Sulle sigarette, il grigio Rajoy ha avuto un sussulto. Una botta di coraggio. Etichettato senza appello dal primo giorno della sua discesa in campo, Rajoy è stato eletto perché incarna l’idea dell’uomo normale, di Pontevedera, Galizia. Dunque di provincia. Eppure, Mariano ha mostrato audacia. Subito dopo la vittoria, una sua frase dall’aria sibillina ha riacceso speranze di vecchi tabagisti e attirato le più feroci critiche dei salutisti. «Si potrebbe ripensare - ha azzardato- ad una formula per i fumatori che si vedono vietare ogni luogo pubblico». Mai nessun altro politico aveva mai osato tanto. Da anni ormai il fumo è diventato un tema scomodo da trattare. Dopo le campagne anti fumo, difficile ormai sottovalutare le malattie che ne derivano. Per i politici l’atteggiamento nei confronti del fumo è diventata una questione di opportunità. Sanno che l’esempio fa molto. Evitano accuratamente di mostrarsi in pubblico con una sigaretta in mano, e se pizzicati svicolano sull’argomento. Improponibile difendere i fumatori. Ormai politicamente scorretto. Impopolare. Rajoy se ne frega. Parla da fumatore. Ha mostrato un volto sconosciuto, onesto e anticonformista. Leader di un ritrovato pensiero liberale, impegnato nella lotta contro la discriminazione del fumatore, Rajoy ha fatto breccia. Ha stupito e commosso vecchi tabagisti dimenticati agli angoli dei ristoranti. «Io credo che le soluzioni estreme non vadano bene. So che la maggior parte della gente è contraria a questa legge che proibisce di fumare in ogni luogo pubblico». Coraggio da leoni in tempi salutisti.
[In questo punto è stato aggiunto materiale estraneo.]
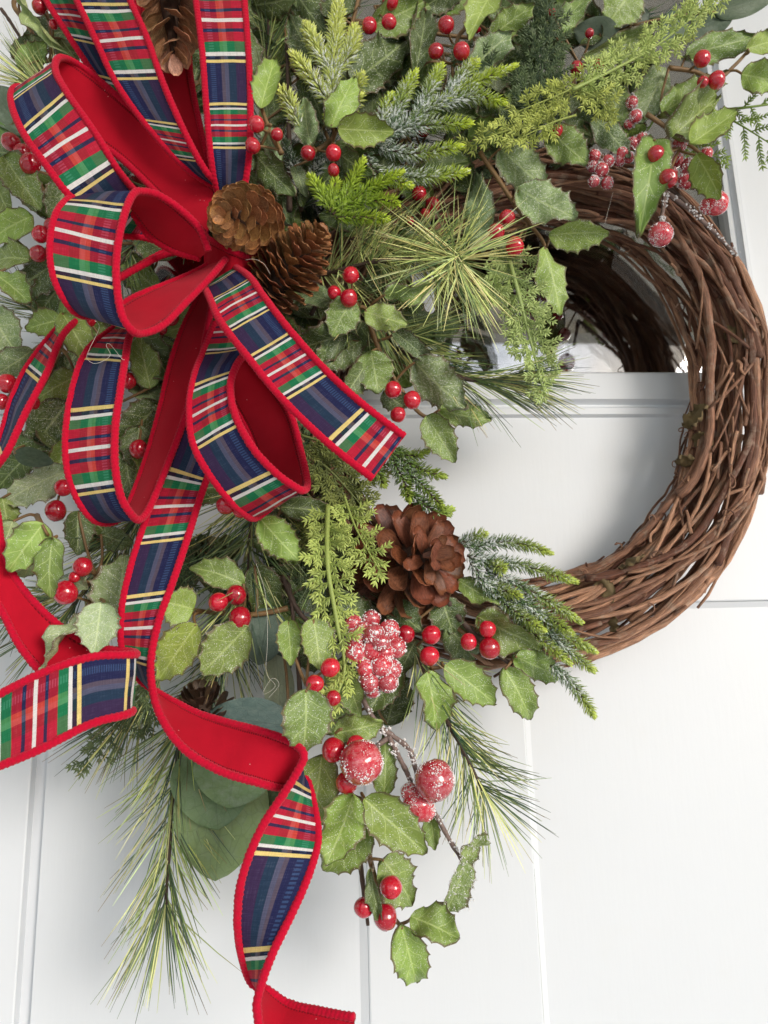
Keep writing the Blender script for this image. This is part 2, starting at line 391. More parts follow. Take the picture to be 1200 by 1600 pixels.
# ------------------------------------------------------------------ front door
door = thing('front_door', 'white painted panel door with a window and flat moulding behind the wreath', 'door', (0, 0, 0.0), kind='thing')
def X(px, py, d=0): return P(px, py, d).x
def Z(px, py, d=0): return P(px, py, d).z
ZG = Z(960, 590, -.014)            # bottom of the glass
ZS = Z(960, 642, .004)             # bottom of the window moulding
ZB = Z(960, 654, 0)                # bead under it
ZP = Z(1140, 940, 0)               # top of the lower panels
XR = X(1124, 350, -.012); XRm = X(1162, 350, 0)      # right edge of the glass / of its moulding
XM0 = X(640, 540, 0); XM1 = X(683, 540, 0)           # muntin
XL = XM0 - (XR - XM1); XLm = XL - (XRm - XR)
XA = X(52, 1300, 0); XB = X(575, 1480, 0); XD = X(838, 1400, 0)
XW0 = XA - .085; XW1 = XD + (XB - XA) + .085
ZT = ZG + .62
def slab(name, x0, x1, z0, z1, y0, y1, bev=.0015):
    mb = MB(); box(mb, (x0, y0, z0), (x1, y1, z1))
    o = part(name, mb, M_PAINT, door, smooth=False)
    b = o.modifiers.new('b', 'BEVEL'); b.width = bev; b.segments = 2; b.limit_method = 'ANGLE'
    return o
ZBOT = .25
slab('bottom_rail', XW0, XW1, .02, ZBOT - .0002, 0, .04)
slab('hinge_stile', XW0, XA - .0045, ZBOT, ZP, 0, .04); slab('lock_stile', XD + (XB - XA), XW1, ZBOT, ZP, 0, .04)
slab('middle_stile', XB, XD, ZBOT, ZP, 0, .04)
slab('lock_rail', XW0, XW1, ZP + .0002, ZS - .0005, 0.0004, .04)
slab('upper_stile', XW0, XLm, ZS, ZT, .0004, .04); slab('upper_stile', XRm, XW1, ZS, ZT, .0004, .04)
slab('top_rail', XW0, XW1, ZT + .0003, ZT + .12, .0004, .04)
def groove_panel(x0, x1, z0, z1):
    """a flat field with an open channel down its outer side"""
    mb = MB(); pr = [(x0, .001), (x0 + .0004, .009), (x0 + .0090, .009), (x0 + .0100, .0035), (x1 - .006, .0035), (x1, .001)]
    for z in (z0, z1):
        for (x, y) in pr: mb.add(Vector((x, y, z)))
    n = len(pr)
    for k in range(n - 1): mb.f.append((k, k + 1, n + k + 1, n + k))
    return part('panel', mb, M_PAINT, door, smooth=False)
def bevel_panel(x0, x1, z0, z1):
    """a recessed field with sloping sides"""
    mb = MB(); w, dp = .0048, .0034
    o = [(x0, z0), (x1, z0), (x1, z1), (x0, z1)]; i = [(x0 + w, z0 + w), (x1 - w, z0 + w), (x1 - w, z1 - w), (x0 + w, z1 - w)]
    for (x, z) in o: mb.add(Vector((x, .001, z)))
    for (x, z) in i: mb.add(Vector((x, dp, z)))
    for k in range(4): mb.f.append((k, (k + 1) % 4, 4 + (k + 1) % 4, 4 + k))
    mb.f.append((4, 5, 6, 7))
    return part('panel', mb, M_PAINT, door, smooth=False)
groove_panel(XA - .0045, XB, ZBOT, ZP); bevel_panel(XD, XD + (XB - XA), ZBOT, ZP)
def moulding(name, prof, horizontal, a, b):
    """a profile of (position, y) swept straight from a to b"""
    mb = MB(); n = len(prof)
    for e in (a, b):
        for (q, y) in prof: mb.add(Vector((e, y, q)) if horizontal else Vector((q, y, e)))
    for k in range(n - 1): mb.f.append((k, k + 1, n + k + 1, n + k))
    mb.f.append(tuple(range(n))); mb.f.append(tuple(range(n, 2 * n))[::-1])
    return part(name, mb, M_PAINT, door, smooth=False)
def win_profile(inner, outer):
    w = outer - inner
    return [(inner, .03), (inner, .002), (inner + w * .06, -.002), (inner + w * .62, -.004), (inner + w * .70, .0015), (inner + w * .74, .0015), (inner + w * .80, -.003), (inner + w * .93, -.003), (inner + w, .002), (inner + w, .03)]
moulding('window_moulding', win_profile(ZG, ZB), True, XLm, XRm)
def side_profile(inner, outer):
    w = outer - inner
    return [(inner, .03), (inner, .004), (inner + w * .10, -.001), (inner + w * .34, -.002), (inner + w * .40, .004), (inner + w * .62, .004), (inner + w * .70, -.004), (inner + w * .9, -.004), (inner + w, .002), (inner + w, .03)]
moulding('window_moulding', side_profile(XR, XRm), False, ZB + .0002, ZT)
moulding('window_moulding', side_profile(XL, XLm), False, ZB + .0002, ZT)
slab('muntin', XM0, XM1, ZG + .0006, ZT - .0003, .001, .028, .003)
XP0 = XL + .0005; XP1 = XR - .0005
for (a, b) in ((XP0, XM0 - .0005), (XM1 + .0005, XP1)):
    for yy in (.012, .026):
        mb = MB(); box(mb, (a, yy, ZG + .0012), (b, yy + .0032, ZT - .0012))
        part('glass_pane', mb, M_GLASS, door, smooth=False)
mb = MB(); box(mb, (XL - .03, .06, ZG - .05), (XR + .03, 1.6, ZT + .05)); mb.f.pop(2)       # open towards the door
link('interior_room', mb.mesh('interior_room', M_DARK, smooth=False), kind='structure')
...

Il fuoco delle polemiche è arrivato da entrambi gli schieramenti. Anche il suo partito ha preso le distanze da tali dichiarazioni avventate. «Il governo- si è affrettato a dichiarare un portavoce del ministero della Sanità- non farà nessun passo indietro sulla legge anti tabacco del 2005». Mariano Rajoy è solo.
Anche il presidente degli Stati Uniti Obama sa quanto può essere dannoso fumare, specie se davanti alle telecamere. Nel 2009 è stato l’unico fumatore confesso nella processione di personaggi che anelano alla Casa Bianca - ha dovuto promettere di buttare le sigarette nella spazzatura della storia della repubblica americana, fondata proprio da un uomo che aveva fatto fortuna coltivando tabacco, George Washington. Ma il fumo, oltre che alla salute, oggi nuoce gravemente all’immagine pubblica. E la sua è sempre stata quella del perfetto salutista che agli hamburger preferisce le insalate, al gelato la frutta, al vino il te verde. E poi quell’imperdonabile, stonatissima debolezza per le sigarette.
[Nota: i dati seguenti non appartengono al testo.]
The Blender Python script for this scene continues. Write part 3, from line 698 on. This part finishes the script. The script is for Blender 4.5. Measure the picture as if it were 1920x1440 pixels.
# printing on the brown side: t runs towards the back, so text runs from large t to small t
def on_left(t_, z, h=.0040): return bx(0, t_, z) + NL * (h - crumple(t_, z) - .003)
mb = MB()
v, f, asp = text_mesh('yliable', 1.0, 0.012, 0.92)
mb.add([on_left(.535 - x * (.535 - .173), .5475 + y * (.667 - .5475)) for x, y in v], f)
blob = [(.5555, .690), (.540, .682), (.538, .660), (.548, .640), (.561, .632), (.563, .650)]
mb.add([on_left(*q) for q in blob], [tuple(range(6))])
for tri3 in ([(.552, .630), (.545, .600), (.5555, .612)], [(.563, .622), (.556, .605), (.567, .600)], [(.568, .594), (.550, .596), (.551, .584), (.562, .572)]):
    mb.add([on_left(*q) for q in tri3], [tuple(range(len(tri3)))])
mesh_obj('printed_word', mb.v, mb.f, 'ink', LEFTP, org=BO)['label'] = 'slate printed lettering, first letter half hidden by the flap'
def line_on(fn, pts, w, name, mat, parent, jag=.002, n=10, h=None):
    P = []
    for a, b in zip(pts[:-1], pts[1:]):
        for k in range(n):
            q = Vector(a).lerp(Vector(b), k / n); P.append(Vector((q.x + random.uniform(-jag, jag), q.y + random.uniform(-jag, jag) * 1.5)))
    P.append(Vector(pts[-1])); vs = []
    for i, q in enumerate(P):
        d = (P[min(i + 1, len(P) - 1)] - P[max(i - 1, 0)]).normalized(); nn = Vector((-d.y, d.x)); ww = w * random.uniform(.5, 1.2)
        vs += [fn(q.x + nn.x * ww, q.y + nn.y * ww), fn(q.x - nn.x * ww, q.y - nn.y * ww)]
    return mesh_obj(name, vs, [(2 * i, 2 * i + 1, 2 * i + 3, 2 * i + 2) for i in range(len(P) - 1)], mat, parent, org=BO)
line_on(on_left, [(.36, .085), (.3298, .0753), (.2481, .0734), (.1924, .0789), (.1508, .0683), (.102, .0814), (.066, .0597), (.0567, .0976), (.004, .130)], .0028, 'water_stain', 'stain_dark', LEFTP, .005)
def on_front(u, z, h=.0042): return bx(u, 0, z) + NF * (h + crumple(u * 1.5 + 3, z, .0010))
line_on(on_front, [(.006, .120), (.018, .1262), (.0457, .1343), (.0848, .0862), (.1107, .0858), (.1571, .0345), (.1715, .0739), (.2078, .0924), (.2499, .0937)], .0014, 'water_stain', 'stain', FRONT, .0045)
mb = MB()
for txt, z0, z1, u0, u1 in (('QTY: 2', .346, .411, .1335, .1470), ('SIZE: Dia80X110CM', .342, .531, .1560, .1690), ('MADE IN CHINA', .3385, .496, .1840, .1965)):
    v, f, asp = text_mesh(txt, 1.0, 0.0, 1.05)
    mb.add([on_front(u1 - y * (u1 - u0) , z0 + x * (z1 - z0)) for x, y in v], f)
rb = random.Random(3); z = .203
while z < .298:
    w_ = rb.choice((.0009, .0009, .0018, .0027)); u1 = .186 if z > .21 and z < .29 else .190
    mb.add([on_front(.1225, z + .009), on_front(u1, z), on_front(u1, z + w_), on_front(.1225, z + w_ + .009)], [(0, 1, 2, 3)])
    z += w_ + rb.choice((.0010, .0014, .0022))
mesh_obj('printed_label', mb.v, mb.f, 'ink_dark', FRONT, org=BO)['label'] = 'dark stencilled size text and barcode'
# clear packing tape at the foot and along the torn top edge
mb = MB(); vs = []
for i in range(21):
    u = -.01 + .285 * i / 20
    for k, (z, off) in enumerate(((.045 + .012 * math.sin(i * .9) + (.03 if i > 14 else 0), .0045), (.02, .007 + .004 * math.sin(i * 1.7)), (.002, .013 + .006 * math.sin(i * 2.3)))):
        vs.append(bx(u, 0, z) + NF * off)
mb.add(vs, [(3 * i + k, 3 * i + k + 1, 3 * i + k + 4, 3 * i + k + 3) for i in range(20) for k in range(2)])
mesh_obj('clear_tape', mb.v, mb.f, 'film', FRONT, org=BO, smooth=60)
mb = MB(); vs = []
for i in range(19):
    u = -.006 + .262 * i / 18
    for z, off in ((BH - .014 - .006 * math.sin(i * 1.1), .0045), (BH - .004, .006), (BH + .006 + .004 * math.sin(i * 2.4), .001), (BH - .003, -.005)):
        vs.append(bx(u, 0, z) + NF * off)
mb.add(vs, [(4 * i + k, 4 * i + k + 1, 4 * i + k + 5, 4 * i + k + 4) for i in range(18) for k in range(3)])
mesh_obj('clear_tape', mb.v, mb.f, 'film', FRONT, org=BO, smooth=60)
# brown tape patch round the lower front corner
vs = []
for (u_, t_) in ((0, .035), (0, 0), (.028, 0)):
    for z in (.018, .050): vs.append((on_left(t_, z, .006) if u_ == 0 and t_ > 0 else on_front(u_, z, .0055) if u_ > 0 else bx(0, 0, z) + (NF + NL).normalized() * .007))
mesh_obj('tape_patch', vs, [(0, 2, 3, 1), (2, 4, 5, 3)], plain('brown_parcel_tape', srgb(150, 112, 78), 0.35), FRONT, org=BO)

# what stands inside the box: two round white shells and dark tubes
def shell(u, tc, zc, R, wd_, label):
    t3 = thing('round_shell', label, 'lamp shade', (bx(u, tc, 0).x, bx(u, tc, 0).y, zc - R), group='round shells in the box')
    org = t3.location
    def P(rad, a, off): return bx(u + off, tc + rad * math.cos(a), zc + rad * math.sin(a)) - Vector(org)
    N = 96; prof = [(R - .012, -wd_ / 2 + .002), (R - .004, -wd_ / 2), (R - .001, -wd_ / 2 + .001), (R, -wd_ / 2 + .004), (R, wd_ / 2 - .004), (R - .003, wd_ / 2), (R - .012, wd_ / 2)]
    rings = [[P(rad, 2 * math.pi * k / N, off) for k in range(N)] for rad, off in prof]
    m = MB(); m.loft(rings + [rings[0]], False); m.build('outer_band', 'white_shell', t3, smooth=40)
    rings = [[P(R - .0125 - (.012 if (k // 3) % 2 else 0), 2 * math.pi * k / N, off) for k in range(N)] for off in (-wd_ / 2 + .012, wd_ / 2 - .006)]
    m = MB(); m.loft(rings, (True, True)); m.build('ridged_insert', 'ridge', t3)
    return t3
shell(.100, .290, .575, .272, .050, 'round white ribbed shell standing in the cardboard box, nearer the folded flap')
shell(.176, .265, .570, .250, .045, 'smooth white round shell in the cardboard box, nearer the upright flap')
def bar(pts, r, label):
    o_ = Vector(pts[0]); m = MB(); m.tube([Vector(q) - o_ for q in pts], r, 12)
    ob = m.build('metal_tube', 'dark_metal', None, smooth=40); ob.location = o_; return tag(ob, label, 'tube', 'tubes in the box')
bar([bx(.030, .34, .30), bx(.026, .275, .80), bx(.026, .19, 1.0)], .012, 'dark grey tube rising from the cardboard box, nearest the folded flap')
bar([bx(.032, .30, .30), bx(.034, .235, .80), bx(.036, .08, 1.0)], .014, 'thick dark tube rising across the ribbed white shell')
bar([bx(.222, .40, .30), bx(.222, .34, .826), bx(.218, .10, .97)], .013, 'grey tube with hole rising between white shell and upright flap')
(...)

Ufficialmente ha smesso, come già aveva promesso prima della campagna elettorale a moglie e figlia. Poi un gola profonda democratica aveva smentito: «Quando è molto nervoso non si trattiene, si strappa il cerotto cutaneo che aiuta a vincere la dipendenza da nicotina e si accende una sigaretta, talvolta due, quando è furioso tre». Pettegolezzo da non sottovalutare in un Paese che contro il fumo si impegna da anni in una vera crociata.

Oggi avere un presidente fumatore non è ammissibile. Neppure l’opzione di accendere una cicca di nascosto, come Clinton che usciva di notte sulla balconata interna della Casa Bianca quando la moglie non c’era per accendersi un sigaro, o come si dice faccia tuttora Laura Bush, con le sue sigarettine sottili da signora, è più disponibile. Un Presidente che emana puzza di fumo è imperdonabile. Per questo i suoi consiglieri lo hanno spinto a fare uno spot contro il fumo.

«Affinché il popolo americano viva più a lungo e più felice». L’ultimo fumatore ufficiale di sigarette nello Studio Ovale, è stato Dwight Ike Eisenhower, che morì a 79 anni senza avere mai rinunciato alle Lucky Strike. Rajoy lotta da solo.